As a Highway Trust Fund shortfall looms within weeks, Senate Finance Committee Chairman Max Baucus (D-Mont.) has proposed a remedy. Baucus introduced a bill on July 20 to inject $26.8 billion of new revenue into the trust fund. Of that total, $22 billion would go to the fund’s highway account and $4.8 billion to its transit account.

Dept. of Transportation Secretary Ray LaHood has said the highway account needs a $20-billion infusion over the next 18 months, or DOT would have to slow reimbursements to states for highway-construction spending commitments they incur. LaHood has said the gap will start to appear in August.

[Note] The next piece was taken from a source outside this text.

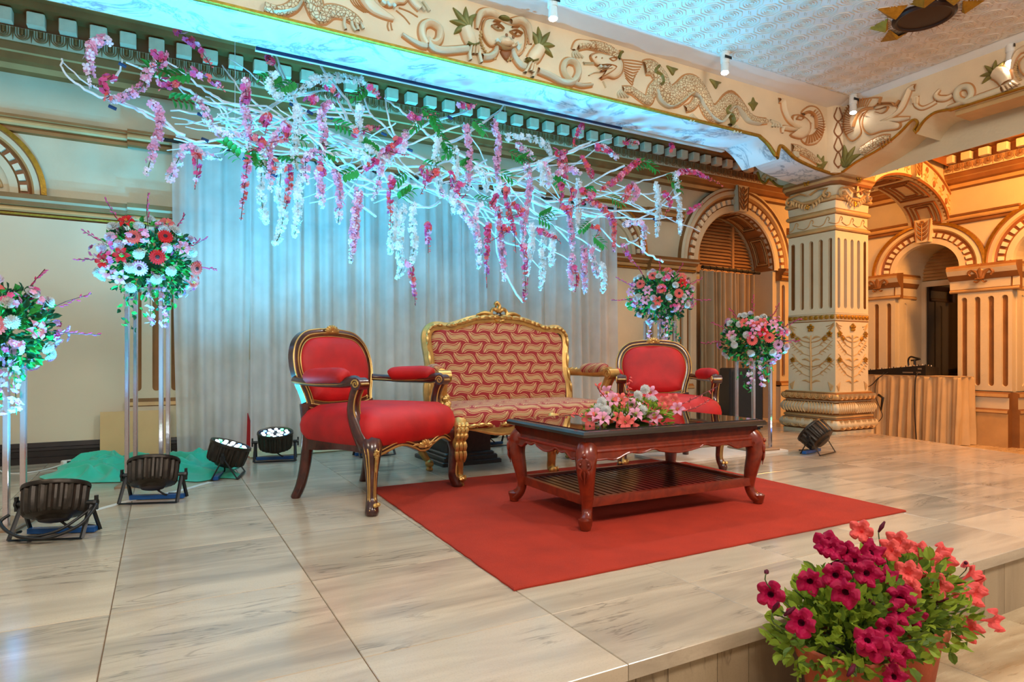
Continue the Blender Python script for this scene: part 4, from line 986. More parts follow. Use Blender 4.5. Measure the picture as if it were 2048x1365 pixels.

Baucus’s funding “fix” draws on two revenue moves. He would reimburse the trust fund for $19.5 billion in interest foregone since 1998, when Congress shifted that interest revenue to the general fund. Of the $19.5 billion, the highway account would get $14.7 billion and the transit account $4.8 billion.

Baucus also would credit the highway account for $7.3 billion disbursed between 1989 and 2004 for emergency highway repairs after storms or other disasters.

If the Finance Committee clears Baucus’s bill, the measure would be merged with an 18-month highway-program extension that the Environment and Public Works Committee approved July 15. The extension would begin on Sept. 30, when the Safe, Accountable, Flexible, Efficient Transportation Equity Act: a Legacy for Users expires.

But House Transportation and Infrastructure Committee Chairman James Oberstar (D-Minn.) opposes an extension and is pushing a $500-billion, six-year highway-transit-rail reauthorization. LaHood backs an 18-month stopgap, saying it would provide “a little breathing room” for Congress to work on a new, multiyear bill.